Still, he wasn't going to drive to Delaware County just for a 12-pack.

"It irks me," Gallo said.

Philly's GOP had dubbed Saturday a "Soda Tax Day of Action!" According to communications director Albert Eisenberg, about 40 people had fanned across the city's "working-class neighborhoods" to talk to residents and business owners about the tax and to encourage those against it to register Republican -- if they weren't already.

"The Philadelphia Republican Party," Eisenberg said Saturday morning, "stands against and stood against the mayor's regressive soda tax and other policies that hurt working people in Philadelphia."

Former Mayor Michael Nutter tried and failed to pass a soda tax in 2010. Mayor Kenney resurrected the idea, hoping a tax could help fund universal pre-K and renovate city parks and community centers.

In June, City Council approved a 1.5-cent-per-ounce tax on sodas and drinks with added sugar. The tax took effect last month.

"The soda tax was enacted to provide a path out of poverty for Philadelphia's families,"  Mike Dunn, a spokesman for the mayor's office, said in an email Saturday, "by taxing an industry that has made millions off of our low-income communities, and then investing in pre-K, community schools, and struggling neighborhoods."

Details about the day of action were purposefully murky leading up to Saturday because of the "propensity for 'progressive' protesters to intimidate & harass our folks, pepper-spray random Republicans, 'punch Nazis,' etc.," Eisenberg wrote.

On Passyunk Avenue, GOP ward leaders Seth Kaufer and Bryan Leib joined a handful of others, trying to chat up people on the street about the tax.  Some dismissed them with a "No thanks" before they finished, and in the line at Geno's Steaks, one woman said the tax was "bizarre," but she was from Maryland.

Kaufer, a gastroenterologist from South Philadelphia, said that the soda tax was a bipartisan issue and that he believed its implementation has been rife with "misinformation" about where the revenue would go.

"There's people all over who are against this," Kaufer said. "They stand with us, they want to change, and they want to work with us."

The group was also asking people if they were registered to vote and if they'd be interested in switching over to the Republican Party "as a protest," Kaufer said, "to show that they don't agree with what's going on in city government right now."

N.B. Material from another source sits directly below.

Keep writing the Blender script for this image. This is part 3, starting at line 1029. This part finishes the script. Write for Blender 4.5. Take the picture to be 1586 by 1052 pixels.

Dunn, in an email, rattled off the groups of Philadelphians he said wouldn't be switching parties, including "the nearly 2,000 families who are now receiving free, quality pre-K through that same program, allowing many of the parents to find employment, since they now have cost-effective, stable childcare."

"And those numbers will only get bigger as we increase over the next five years," Dunn wrote.

At the Acme, the GOP members asked Carol Pasquarello, of South Philadelphia, if she had heard about the tax. She stopped mid-parking-lot to talk, expressing mixed but strong feelings.

"Yes, I know about the tax. I used to buy iced tea," Pasquarello said, pushing her cart outside the Acme. "I'm not loving it, but I support it."